---------- MATERIAL ----------
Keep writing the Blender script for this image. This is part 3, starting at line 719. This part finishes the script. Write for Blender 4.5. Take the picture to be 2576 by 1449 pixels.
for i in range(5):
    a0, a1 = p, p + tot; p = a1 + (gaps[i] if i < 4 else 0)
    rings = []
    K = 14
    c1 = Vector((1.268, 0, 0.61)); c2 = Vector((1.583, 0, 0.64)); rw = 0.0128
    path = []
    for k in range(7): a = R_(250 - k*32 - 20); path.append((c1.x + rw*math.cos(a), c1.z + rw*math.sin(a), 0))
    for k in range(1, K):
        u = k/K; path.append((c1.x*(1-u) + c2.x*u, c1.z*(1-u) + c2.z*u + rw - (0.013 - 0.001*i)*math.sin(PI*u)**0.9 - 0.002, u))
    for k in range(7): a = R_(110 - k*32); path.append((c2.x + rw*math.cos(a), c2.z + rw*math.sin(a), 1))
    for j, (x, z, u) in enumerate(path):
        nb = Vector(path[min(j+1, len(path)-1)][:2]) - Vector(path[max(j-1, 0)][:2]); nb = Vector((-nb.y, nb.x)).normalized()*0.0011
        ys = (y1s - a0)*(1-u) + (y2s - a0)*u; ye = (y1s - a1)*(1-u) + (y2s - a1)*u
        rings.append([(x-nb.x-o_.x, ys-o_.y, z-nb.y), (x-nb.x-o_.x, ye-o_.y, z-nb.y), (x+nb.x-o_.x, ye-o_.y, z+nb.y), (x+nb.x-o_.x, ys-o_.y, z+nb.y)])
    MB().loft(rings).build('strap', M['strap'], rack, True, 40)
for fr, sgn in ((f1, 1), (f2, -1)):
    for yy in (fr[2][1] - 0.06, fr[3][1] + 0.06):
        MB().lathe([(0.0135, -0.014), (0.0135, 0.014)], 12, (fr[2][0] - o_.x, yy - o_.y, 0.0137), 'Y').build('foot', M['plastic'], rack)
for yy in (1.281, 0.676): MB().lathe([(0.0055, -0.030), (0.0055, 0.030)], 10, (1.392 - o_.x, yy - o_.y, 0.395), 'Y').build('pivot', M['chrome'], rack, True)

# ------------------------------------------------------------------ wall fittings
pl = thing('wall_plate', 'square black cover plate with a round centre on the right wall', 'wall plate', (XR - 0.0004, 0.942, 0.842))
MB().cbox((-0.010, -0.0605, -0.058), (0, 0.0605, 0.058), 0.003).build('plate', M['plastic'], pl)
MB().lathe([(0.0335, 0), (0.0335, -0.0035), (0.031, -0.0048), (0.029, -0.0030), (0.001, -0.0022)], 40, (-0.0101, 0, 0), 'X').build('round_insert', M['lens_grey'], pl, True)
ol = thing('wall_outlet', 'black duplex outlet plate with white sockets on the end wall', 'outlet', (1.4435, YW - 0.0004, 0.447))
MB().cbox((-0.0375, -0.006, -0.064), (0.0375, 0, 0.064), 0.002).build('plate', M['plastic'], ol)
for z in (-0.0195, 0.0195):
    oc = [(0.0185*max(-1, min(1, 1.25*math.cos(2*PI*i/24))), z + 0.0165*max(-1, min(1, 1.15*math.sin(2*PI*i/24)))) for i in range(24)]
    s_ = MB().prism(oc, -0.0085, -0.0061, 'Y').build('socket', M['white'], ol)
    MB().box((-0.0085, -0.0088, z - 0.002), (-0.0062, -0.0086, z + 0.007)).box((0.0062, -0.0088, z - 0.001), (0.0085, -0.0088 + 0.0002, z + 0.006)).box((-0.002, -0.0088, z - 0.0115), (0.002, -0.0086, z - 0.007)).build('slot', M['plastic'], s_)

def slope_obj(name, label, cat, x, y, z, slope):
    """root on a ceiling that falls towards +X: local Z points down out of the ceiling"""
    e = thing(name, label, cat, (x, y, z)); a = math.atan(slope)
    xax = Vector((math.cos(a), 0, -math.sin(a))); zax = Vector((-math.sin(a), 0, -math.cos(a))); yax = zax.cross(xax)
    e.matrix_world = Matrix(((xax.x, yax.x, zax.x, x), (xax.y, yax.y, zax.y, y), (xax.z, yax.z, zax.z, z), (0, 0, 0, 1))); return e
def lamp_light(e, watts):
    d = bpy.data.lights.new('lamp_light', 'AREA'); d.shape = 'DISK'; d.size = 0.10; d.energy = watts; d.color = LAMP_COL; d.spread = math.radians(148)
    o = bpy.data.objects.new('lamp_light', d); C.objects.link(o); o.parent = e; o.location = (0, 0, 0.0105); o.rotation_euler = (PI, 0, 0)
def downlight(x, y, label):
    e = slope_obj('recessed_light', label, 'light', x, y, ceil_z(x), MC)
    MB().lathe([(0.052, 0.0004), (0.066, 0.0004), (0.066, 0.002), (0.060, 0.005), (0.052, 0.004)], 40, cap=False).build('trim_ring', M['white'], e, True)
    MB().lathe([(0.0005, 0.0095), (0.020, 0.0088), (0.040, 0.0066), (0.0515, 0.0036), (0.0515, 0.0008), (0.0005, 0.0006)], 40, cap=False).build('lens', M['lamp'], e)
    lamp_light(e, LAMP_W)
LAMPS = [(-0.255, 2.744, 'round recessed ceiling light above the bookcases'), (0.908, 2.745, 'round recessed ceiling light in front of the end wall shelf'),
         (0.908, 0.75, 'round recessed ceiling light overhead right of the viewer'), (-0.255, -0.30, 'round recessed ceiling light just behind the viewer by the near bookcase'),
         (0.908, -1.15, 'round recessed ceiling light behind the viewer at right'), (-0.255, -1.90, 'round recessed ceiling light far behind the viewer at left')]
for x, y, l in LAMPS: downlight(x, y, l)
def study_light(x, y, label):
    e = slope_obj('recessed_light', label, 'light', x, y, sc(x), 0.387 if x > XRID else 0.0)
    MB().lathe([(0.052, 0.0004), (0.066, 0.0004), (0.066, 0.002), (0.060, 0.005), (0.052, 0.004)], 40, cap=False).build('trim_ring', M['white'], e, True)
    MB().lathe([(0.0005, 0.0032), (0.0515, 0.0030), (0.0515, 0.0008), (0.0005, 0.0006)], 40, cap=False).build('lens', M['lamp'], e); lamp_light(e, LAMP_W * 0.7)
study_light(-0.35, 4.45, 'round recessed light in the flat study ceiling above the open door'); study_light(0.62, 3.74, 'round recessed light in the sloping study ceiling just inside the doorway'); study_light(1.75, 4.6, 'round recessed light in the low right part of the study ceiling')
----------
◆ WHAT IS EXPECTED ◆
Write out the full listing, keeping every line exactly as it is.

◆ EXERCISE ANSWER ◆
Keep writing the Blender script for this image. This is part 3, starting at line 719. This part finishes the script. Write for Blender 4.5. Take the picture to be 2576 by 1449 pixels.
for i in range(5):
    a0, a1 = p, p + tot; p = a1 + (gaps[i] if i < 4 else 0)
    rings = []
    K = 14
    c1 = Vector((1.268, 0, 0.61)); c2 = Vector((1.583, 0, 0.64)); rw = 0.0128
    path = []
    for k in range(7): a = R_(250 - k*32 - 20); path.append((c1.x + rw*math.cos(a), c1.z + rw*math.sin(a), 0))
    for k in range(1, K):
        u = k/K; path.append((c1.x*(1-u) + c2.x*u, c1.z*(1-u) + c2.z*u + rw - (0.013 - 0.001*i)*math.sin(PI*u)**0.9 - 0.002, u))
    for k in range(7): a = R_(110 - k*32); path.append((c2.x + rw*math.cos(a), c2.z + rw*math.sin(a), 1))
    for j, (x, z, u) in enumerate(path):
        nb = Vector(path[min(j+1, len(path)-1)][:2]) - Vector(path[max(j-1, 0)][:2]); nb = Vector((-nb.y, nb.x)).normalized()*0.0011
        ys = (y1s - a0)*(1-u) + (y2s - a0)*u; ye = (y1s - a1)*(1-u) + (y2s - a1)*u
        rings.append([(x-nb.x-o_.x, ys-o_.y, z-nb.y), (x-nb.x-o_.x, ye-o_.y, z-nb.y), (x+nb.x-o_.x, ye-o_.y, z+nb.y), (x+nb.x-o_.x, ys-o_.y, z+nb.y)])
    MB().loft(rings).build('strap', M['strap'], rack, True, 40)
for fr, sgn in ((f1, 1), (f2, -1)):
    for yy in (fr[2][1] - 0.06, fr[3][1] + 0.06):
        MB().lathe([(0.0135, -0.014), (0.0135, 0.014)], 12, (fr[2][0] - o_.x, yy - o_.y, 0.0137), 'Y').build('foot', M['plastic'], rack)
for yy in (1.281, 0.676): MB().lathe([(0.0055, -0.030), (0.0055, 0.030)], 10, (1.392 - o_.x, yy - o_.y, 0.395), 'Y').build('pivot', M['chrome'], rack, True)

# ------------------------------------------------------------------ wall fittings
pl = thing('wall_plate', 'square black cover plate with a round centre on the right wall', 'wall plate', (XR - 0.0004, 0.942, 0.842))
MB().cbox((-0.010, -0.0605, -0.058), (0, 0.0605, 0.058), 0.003).build('plate', M['plastic'], pl)
MB().lathe([(0.0335, 0), (0.0335, -0.0035), (0.031, -0.0048), (0.029, -0.0030), (0.001, -0.0022)], 40, (-0.0101, 0, 0), 'X').build('round_insert', M['lens_grey'], pl, True)
ol = thing('wall_outlet', 'black duplex outlet plate with white sockets on the end wall', 'outlet', (1.4435, YW - 0.0004, 0.447))
MB().cbox((-0.0375, -0.006, -0.064), (0.0375, 0, 0.064), 0.002).build('plate', M['plastic'], ol)
for z in (-0.0195, 0.0195):
    oc = [(0.0185*max(-1, min(1, 1.25*math.cos(2*PI*i/24))), z + 0.0165*max(-1, min(1, 1.15*math.sin(2*PI*i/24)))) for i in range(24)]
    s_ = MB().prism(oc, -0.0085, -0.0061, 'Y').build('socket', M['white'], ol)
    MB().box((-0.0085, -0.0088, z - 0.002), (-0.0062, -0.0086, z + 0.007)).box((0.0062, -0.0088, z - 0.001), (0.0085, -0.0088 + 0.0002, z + 0.006)).box((-0.002, -0.0088, z - 0.0115), (0.002, -0.0086, z - 0.007)).build('slot', M['plastic'], s_)

def slope_obj(name, label, cat, x, y, z, slope):
    """root on a ceiling that falls towards +X: local Z points down out of the ceiling"""
    e = thing(name, label, cat, (x, y, z)); a = math.atan(slope)
    xax = Vector((math.cos(a), 0, -math.sin(a))); zax = Vector((-math.sin(a), 0, -math.cos(a))); yax = zax.cross(xax)
    e.matrix_world = Matrix(((xax.x, yax.x, zax.x, x), (xax.y, yax.y, zax.y, y), (xax.z, yax.z, zax.z, z), (0, 0, 0, 1))); return e
def lamp_light(e, watts):
    d = bpy.data.lights.new('lamp_light', 'AREA'); d.shape = 'DISK'; d.size = 0.10; d.energy = watts; d.color = LAMP_COL; d.spread = math.radians(148)
    o = bpy.data.objects.new('lamp_light', d); C.objects.link(o); o.parent = e; o.location = (0, 0, 0.0105); o.rotation_euler = (PI, 0, 0)
def downlight(x, y, label):
    e = slope_obj('recessed_light', label, 'light', x, y, ceil_z(x), MC)
    MB().lathe([(0.052, 0.0004), (0.066, 0.0004), (0.066, 0.002), (0.060, 0.005), (0.052, 0.004)], 40, cap=False).build('trim_ring', M['white'], e, True)
    MB().lathe([(0.0005, 0.0095), (0.020, 0.0088), (0.040, 0.0066), (0.0515, 0.0036), (0.0515, 0.0008), (0.0005, 0.0006)], 40, cap=False).build('lens', M['lamp'], e)
    lamp_light(e, LAMP_W)
LAMPS = [(-0.255, 2.744, 'round recessed ceiling light above the bookcases'), (0.908, 2.745, 'round recessed ceiling light in front of the end wall shelf'),
         (0.908, 0.75, 'round recessed ceiling light overhead right of the viewer'), (-0.255, -0.30, 'round recessed ceiling light just behind the viewer by the near bookcase'),
         (0.908, -1.15, 'round recessed ceiling light behind the viewer at right'), (-0.255, -1.90, 'round recessed ceiling light far behind the viewer at left')]
for x, y, l in LAMPS: downlight(x, y, l)
def study_light(x, y, label):
    e = slope_obj('recessed_light', label, 'light', x, y, sc(x), 0.387 if x > XRID else 0.0)
    MB().lathe([(0.052, 0.0004), (0.066, 0.0004), (0.066, 0.002), (0.060, 0.005), (0.052, 0.004)], 40, cap=False).build('trim_ring', M['white'], e, True)
    MB().lathe([(0.0005, 0.0032), (0.0515, 0.0030), (0.0515, 0.0008), (0.0005, 0.0006)], 40, cap=False).build('lens', M['lamp'], e); lamp_light(e, LAMP_W * 0.7)
study_light(-0.35, 4.45, 'round recessed light in the flat study ceiling above the open door'); study_light(0.62, 3.74, 'round recessed light in the sloping study ceiling just inside the doorway'); study_light(1.75, 4.6, 'round recessed light in the low right part of the study ceiling')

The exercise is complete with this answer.